WHAT YOU ARE ASKED TO DO: Will you write out the data exactly, excluding every picture?

DATA BLOCK:
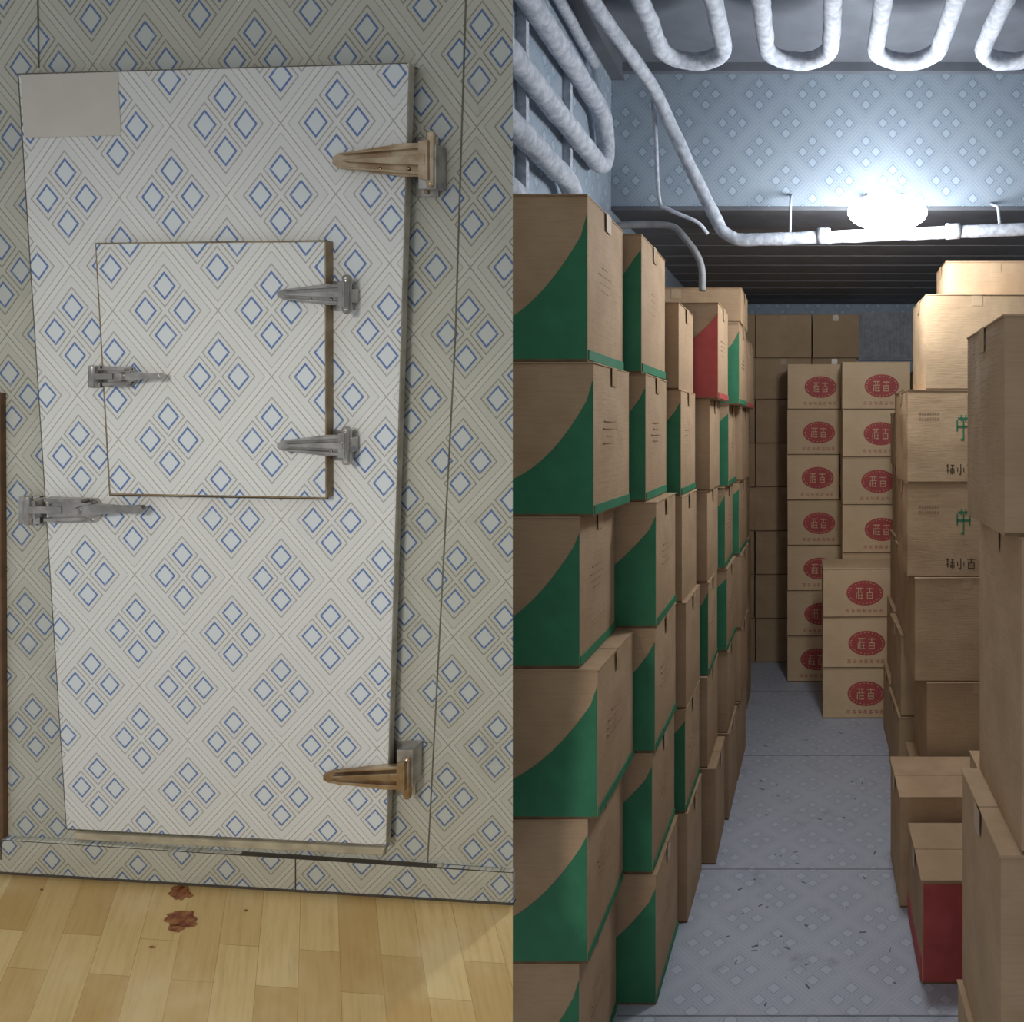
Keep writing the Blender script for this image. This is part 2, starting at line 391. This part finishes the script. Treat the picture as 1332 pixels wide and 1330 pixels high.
bm=bmesh.new(); zc=H+1.49; cs=[-.47,-.055,.37,.79]; pts=[]; hw=.125
for i,cx in enumerate(cs):
    pts+= [Vector((cx-hw,2.05,zc)),Vector((cx-hw,2.98,zc))]
    pts+= arc((cx,2.98,zc),math.pi,0,hw,(1,0,0),(0,1,0),16)[1:]
    pts+= [Vector((cx+hw,2.05,zc))]
    if i<3:
        nx=cs[i+1]-hw; r=(nx-cx-hw)/2
        pts+= arc((cx+hw+r,2.05,zc),math.pi,2*math.pi,r,(1,0,0),(0,1,0),8)[1:-1]
tube_into(bm,pts,.034,16,.12,0,.025)
for cx in cs:
    for sx in (-hw,hw):
        addbox(bm,(cx+sx-.012,2.62,zc),(cx+sx+.012,2.64,ZC),0)
mkobj('ceiling_evaporator_coil',bm,[M_frost])
bm=bmesh.new(); xw=XL+.06; zz=[H+1.34,H+1.10,H+.90,H+.70]
pts=[Vector((xw,2.0,zz[0])),Vector((xw,3.16,zz[0]))]
pts+=arc((xw,3.16,(zz[0]+zz[1])/2),math.pi/2,-math.pi/2,(zz[0]-zz[1])/2,(0,1,0),(0,0,1),14)[1:]
pts+=[Vector((xw,2.1,zz[1]))]
pts+=arc((xw,2.1,(zz[1]+zz[2])/2),math.pi/2,math.pi*1.5,(zz[1]-zz[2])/2,(0,1,0),(0,0,1),8)[1:]
pts+=[Vector((xw,2.75,zz[2]))]
pts+=arc((xw,2.75,(zz[2]+zz[3])/2),math.pi/2,-math.pi/2,(zz[2]-zz[3])/2,(0,1,0),(0,0,1),8)[1:]
pts+=[Vector((xw,2.0,zz[3]))]
tube_into(bm,pts,.038,16,.12,0,.025)
for y in (2.45,2.9): addbox(bm,(XL,y,H+.66),(XL+.03,y+.025,H+1.45))
mkobj('wall_evaporator_coil',bm,[M_frost])
bm=bmesh.new(); pts=[Vector((xw-.02,2.0,H+1.56)),Vector((xw-.02,3.2,H+1.52))]; tube_into(bm,pts,.022,10,.12); mkobj('refrigerant_pipe',bm,[M_frost])
bm=bmesh.new()
pts=smooth_path([(-.80,2.2,H+1.53),(-.77,2.68,H+1.50),(-.70,3.05,H+1.46),(-.655,3.2,H+1.41),(-.60,3.3,H+1.29),(-.50,3.38,H+1.08),(-.43,3.4,H+.94),(-.40,3.4,H+.885),(-.355,3.4,H+.855),(-.29,3.4,H+.843),(0,3.4,H+.852),(.5,3.4,H+.872),(1.0,3.4,H+.892),(XR-.002,3.4,H+.9)],5)
tube_into(bm,pts,.028,14,.1,0,.025)
for x in (.05,.62): 
    tube_into(bm,[(x-.03,3.4,H+.855+x*.04),(x+.03,3.4,H+.857+x*.04)],.035,14,.1,0,.02)
tube_into(bm,[(.83,3.4,H+.89),(.83,3.44,H+1.0),(.83,3.595,H+1.06)],.007,8)
tube_into(bm,[(-.1,3.4,H+.86),(-.1,3.5,H+1.05),(-.1,3.595,H+1.1)],.006,8)
mkobj('suction_pipe',bm,[M_frost])
bm=bmesh.new(); tube_into(bm,smooth_path([(-.69,3.3,H+1.45),(-.675,3.3,H+1.3),(-.66,3.3,H+1.0),(-.62,3.3,H+.95),(-.5,3.32,H+.9),(-.46,3.36,H+.86)],5),.009,8,.1); mkobj('liquid_pipe',bm,[M_frost])
bm=bmesh.new(); tube_into(bm,smooth_path([(XL+.002,3.42,H+.90),(-.80,3.42,H+.915),(-.64,3.42,H+.91),(-.58,3.42,H+.87),(-.5,3.42,H+.75),(-.49,3.42,H+.62)],5),.016,10,.1); mkobj('drain_pipe',bm,[plain('grey_pipe',lin(150,150,152),.6)])
# lamp
k=NT('lamp_glass'); k.b.inputs['Emission Color'].default_value=(.93,.97,1,1); k.b.inputs['Emission Strength'].default_value=62; M_lamp=k.m
lp=bpy.data.objects.new('ceiling_lamp',None); S.collection.objects.link(lp); lp.location=(.32,3.28,H+.93)
bm=bmesh.new(); bmesh.ops.create_uvsphere(bm,u_segments=28,v_segments=16,radius=1); 
for v in bm.verts: v.co=Vector((v.co.x*.17,v.co.y*.06,v.co.z*.08))
o=mkobj('globe',bm,[M_lamp],smooth=True); o.parent=lp
bm=bmesh.new(); tube_into(bm,[(-.08,.05,.03),(-.08,.15,.12),(-.08,.315,.16)],.01,10); tube_into(bm,[(.08,.05,.03),(.08,.15,.12),(.08,.315,.16)],.01,10)
o=mkobj('bracket',bm,[M_steel]); o.parent=lp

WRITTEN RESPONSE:
Keep writing the Blender script for this image. This is part 2, starting at line 391. This part finishes the script. Treat the picture as 1332 pixels wide and 1330 pixels high.
bm=bmesh.new(); zc=H+1.49; cs=[-.47,-.055,.37,.79]; pts=[]; hw=.125
for i,cx in enumerate(cs):
    pts+= [Vector((cx-hw,2.05,zc)),Vector((cx-hw,2.98,zc))]
    pts+= arc((cx,2.98,zc),math.pi,0,hw,(1,0,0),(0,1,0),16)[1:]
    pts+= [Vector((cx+hw,2.05,zc))]
    if i<3:
        nx=cs[i+1]-hw; r=(nx-cx-hw)/2
        pts+= arc((cx+hw+r,2.05,zc),math.pi,2*math.pi,r,(1,0,0),(0,1,0),8)[1:-1]
tube_into(bm,pts,.034,16,.12,0,.025)
for cx in cs:
    for sx in (-hw,hw):
        addbox(bm,(cx+sx-.012,2.62,zc),(cx+sx+.012,2.64,ZC),0)
mkobj('ceiling_evaporator_coil',bm,[M_frost])
bm=bmesh.new(); xw=XL+.06; zz=[H+1.34,H+1.10,H+.90,H+.70]
pts=[Vector((xw,2.0,zz[0])),Vector((xw,3.16,zz[0]))]
pts+=arc((xw,3.16,(zz[0]+zz[1])/2),math.pi/2,-math.pi/2,(zz[0]-zz[1])/2,(0,1,0),(0,0,1),14)[1:]
pts+=[Vector((xw,2.1,zz[1]))]
pts+=arc((xw,2.1,(zz[1]+zz[2])/2),math.pi/2,math.pi*1.5,(zz[1]-zz[2])/2,(0,1,0),(0,0,1),8)[1:]
pts+=[Vector((xw,2.75,zz[2]))]
pts+=arc((xw,2.75,(zz[2]+zz[3])/2),math.pi/2,-math.pi/2,(zz[2]-zz[3])/2,(0,1,0),(0,0,1),8)[1:]
pts+=[Vector((xw,2.0,zz[3]))]
tube_into(bm,pts,.038,16,.12,0,.025)
for y in (2.45,2.9): addbox(bm,(XL,y,H+.66),(XL+.03,y+.025,H+1.45))
mkobj('wall_evaporator_coil',bm,[M_frost])
bm=bmesh.new(); pts=[Vector((xw-.02,2.0,H+1.56)),Vector((xw-.02,3.2,H+1.52))]; tube_into(bm,pts,.022,10,.12); mkobj('refrigerant_pipe',bm,[M_frost])
bm=bmesh.new()
pts=smooth_path([(-.80,2.2,H+1.53),(-.77,2.68,H+1.50),(-.70,3.05,H+1.46),(-.655,3.2,H+1.41),(-.60,3.3,H+1.29),(-.50,3.38,H+1.08),(-.43,3.4,H+.94),(-.40,3.4,H+.885),(-.355,3.4,H+.855),(-.29,3.4,H+.843),(0,3.4,H+.852),(.5,3.4,H+.872),(1.0,3.4,H+.892),(XR-.002,3.4,H+.9)],5)
tube_into(bm,pts,.028,14,.1,0,.025)
for x in (.05,.62): 
    tube_into(bm,[(x-.03,3.4,H+.855+x*.04),(x+.03,3.4,H+.857+x*.04)],.035,14,.1,0,.02)
tube_into(bm,[(.83,3.4,H+.89),(.83,3.44,H+1.0),(.83,3.595,H+1.06)],.007,8)
tube_into(bm,[(-.1,3.4,H+.86),(-.1,3.5,H+1.05),(-.1,3.595,H+1.1)],.006,8)
mkobj('suction_pipe',bm,[M_frost])
bm=bmesh.new(); tube_into(bm,smooth_path([(-.69,3.3,H+1.45),(-.675,3.3,H+1.3),(-.66,3.3,H+1.0),(-.62,3.3,H+.95),(-.5,3.32,H+.9),(-.46,3.36,H+.86)],5),.009,8,.1); mkobj('liquid_pipe',bm,[M_frost])
bm=bmesh.new(); tube_into(bm,smooth_path([(XL+.002,3.42,H+.90),(-.80,3.42,H+.915),(-.64,3.42,H+.91),(-.58,3.42,H+.87),(-.5,3.42,H+.75),(-.49,3.42,H+.62)],5),.016,10,.1); mkobj('drain_pipe',bm,[plain('grey_pipe',lin(150,150,152),.6)])
# lamp
k=NT('lamp_glass'); k.b.inputs['Emission Color'].default_value=(.93,.97,1,1); k.b.inputs['Emission Strength'].default_value=62; M_lamp=k.m
lp=bpy.data.objects.new('ceiling_lamp',None); S.collection.objects.link(lp); lp.location=(.32,3.28,H+.93)
bm=bmesh.new(); bmesh.ops.create_uvsphere(bm,u_segments=28,v_segments=16,radius=1); 
for v in bm.verts: v.co=Vector((v.co.x*.17,v.co.y*.06,v.co.z*.08))
o=mkobj('globe',bm,[M_lamp],smooth=True); o.parent=lp
bm=bmesh.new(); tube_into(bm,[(-.08,.05,.03),(-.08,.15,.12),(-.08,.315,.16)],.01,10); tube_into(bm,[(.08,.05,.03),(.08,.15,.12),(.08,.315,.16)],.01,10)
o=mkobj('bracket',bm,[M_steel]); o.parent=lp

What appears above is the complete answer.